The stock orbiter gives us 10,023 meters per second of delta v, and we need 12,450 meters per second to get to the moon.
We need a more powerful shuttle design.
Here's my first idea. Let's double the solid rocket boosters...
That helps a little, but only gets us to 10,734 meters per second of delta v. I explored adding up to 10 boosters but it didn't get us to the moon and I couldn't figure out how to hook them all on.
We need more tanks. This design uses three tanks and 6 boosters, and to deal with the extra mass of the tanks, there are engine pods with three engines under each of the additional tanks.
It gives us 12525 meters per second of delta v *with* a 15 ton payload.
We have achieved the ability to send shuttle on a trip to the moon; trans-lunar injection achieved.

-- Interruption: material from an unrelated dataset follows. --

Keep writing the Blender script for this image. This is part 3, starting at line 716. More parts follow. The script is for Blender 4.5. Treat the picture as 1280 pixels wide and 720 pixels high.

Can we get into orbit around the moon?
The propulsion system on the shuttle is the Orbital Maneuvering System. If we use the built-in OMS propellant of about 10,000 kilograms and use all of our payload for additional propellant, we have 25,000 kilograms of propellant and that gives us about 920 meters per second of delta V.

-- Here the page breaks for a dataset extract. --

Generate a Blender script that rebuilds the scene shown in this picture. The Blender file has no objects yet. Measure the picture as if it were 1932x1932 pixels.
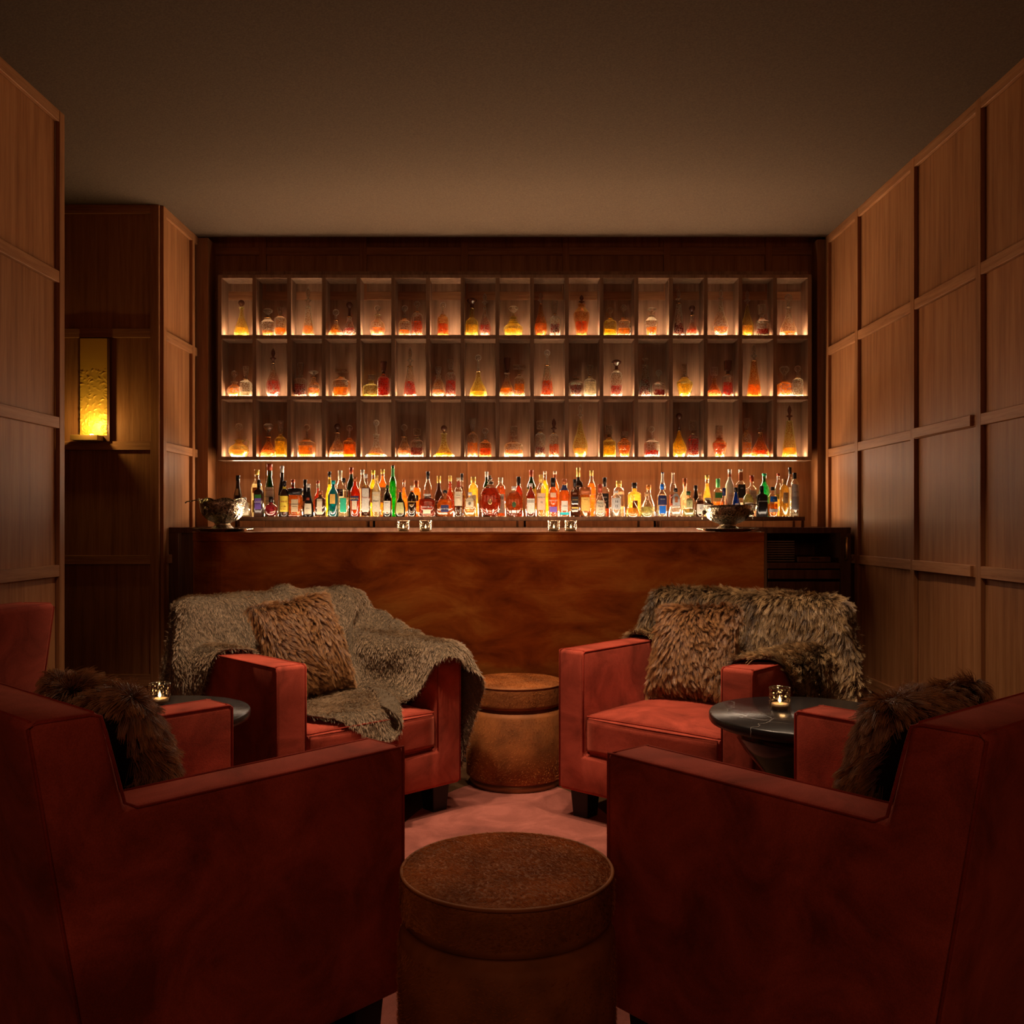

That is just enough to put the shuttle into the low lunar orbit that the Apollo program used. Unfortunately, we are out of propellant and can't get out of that orbit to return to earth.

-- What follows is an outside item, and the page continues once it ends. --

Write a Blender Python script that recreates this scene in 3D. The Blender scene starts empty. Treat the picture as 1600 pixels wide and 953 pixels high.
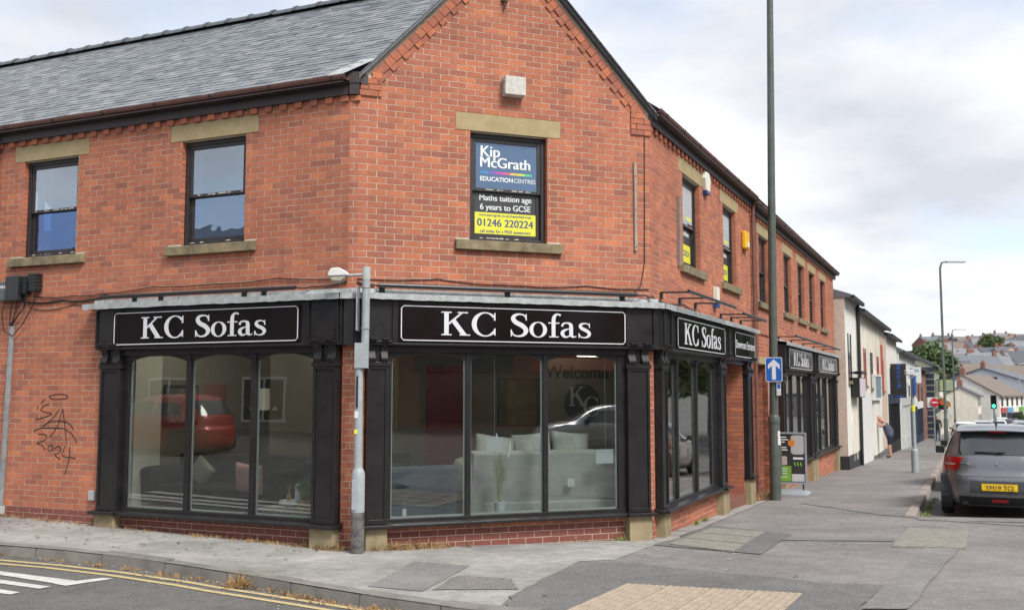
import bpy, bmesh, math, random
from mathutils import Matrix, Vector, noise as mnoise
random.seed(7)
R_ = math.radians
SC = bpy.context.scene
COL = SC.collection

# ---------------------------------------------------------------- camera, sky, sun, exposure
CAM_Z = 1.9
cd = bpy.data.cameras.new('camera'); cam = bpy.data.objects.new('camera', cd); COL.objects.link(cam)
cam.location = (0, 0, CAM_Z); cam.rotation_euler = (R_(94.96), 0, 0)
cd.sensor_width = 36; cd.lens = 36 * 1560 / 1600; cd.clip_end = 3000; cd.clip_start = .1
cd.dof.use_dof = True; cd.dof.focus_distance = 12.4; cd.dof.aperture_fstop = 2.4
SC.camera = cam
SUN_EL, SUN_AZ = 48, 146            # azimuth clockwise from the view direction
wd = bpy.data.worlds.new('World'); SC.world = wd; wd.use_nodes = True
nt = wd.node_tree; nt.nodes.clear()
def wn(t, **k):
    n = nt.nodes.new(t)
    for a, b in k.items(): setattr(n, a, b)
    return n
out = wn('ShaderNodeOutputWorld'); bg = wn('ShaderNodeBackground'); bg.inputs[1].default_value = .12
sky = wn('ShaderNodeTexSky', sky_type='NISHITA'); sky.sun_disc = False
sky.sun_elevation = R_(SUN_EL); sky.sun_rotation = R_(SUN_AZ)
tc = wn('ShaderNodeTexCoord'); sep = wn('ShaderNodeSeparateXYZ'); nt.links.new(tc.outputs['Generated'], sep.inputs[0])
def wmath(op, a, b=None):
    n = wn('ShaderNodeMath', operation=op)
    for i, q in enumerate((a, b)):
        if q is None: continue
        if isinstance(q, (int, float)): n.inputs[i].default_value = q
        else: nt.links.new(q, n.inputs[i])
    return n.outputs[0]
den = wmath('ADD', wmath('ABSOLUTE', sep.outputs[2]), .22)
cmb = wn('ShaderNodeCombineXYZ')
nt.links.new(wmath('DIVIDE', sep.outputs[0], den), cmb.inputs[0]); nt.links.new(wmath('DIVIDE', sep.outputs[1], den), cmb.inputs[1])
n1 = wn('ShaderNodeTexNoise'); n1.inputs['Scale'].default_value = .95; n1.inputs['Detail'].default_value = 7; n1.inputs['Roughness'].default_value = .56
mp = wn('ShaderNodeMapping'); mp.inputs['Location'].default_value = (3.1, 1.4, 0)
nt.links.new(cmb.outputs[0], mp.inputs[0]); nt.links.new(mp.outputs[0], n1.inputs['Vector'])
r1 = wn('ShaderNodeValToRGB'); r1.color_ramp.elements[0].position = .36; r1.color_ramp.elements[1].position = .52
nt.links.new(n1.outputs['Fac'], r1.inputs[0])
n2 = wn('ShaderNodeTexNoise'); n2.inputs['Scale'].default_value = 1.25; n2.inputs['Detail'].default_value = 8; n2.inputs['Roughness'].default_value = .5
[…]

If we adopt the approach used by artemis, we can get into the Near rectilinear halo orbit that Orion uses and have just enough delta v to get out of that orbit and head back to earth.
And here we run into a snag...
The shuttle's heat shield was designed to deal with returning from low earth orbit at a speed of about 7800 meters per second, or 17,500 miles per hour.
Coming back from the moon the speed is more than 40% faster. A vehicle reentering at that higher speed will experience more than 3 times the reentry heating, and the shuttle would not survive a reentry at that speed.
The shuttle did not have the performance to make it to the moon, largely because the shuttle itself was so heavy.
We could maybe sorta put together a version that could make it into lunar orbit and back, but the shuttle could not survive reentering the earth's atmosphere when returning from a lunar mission.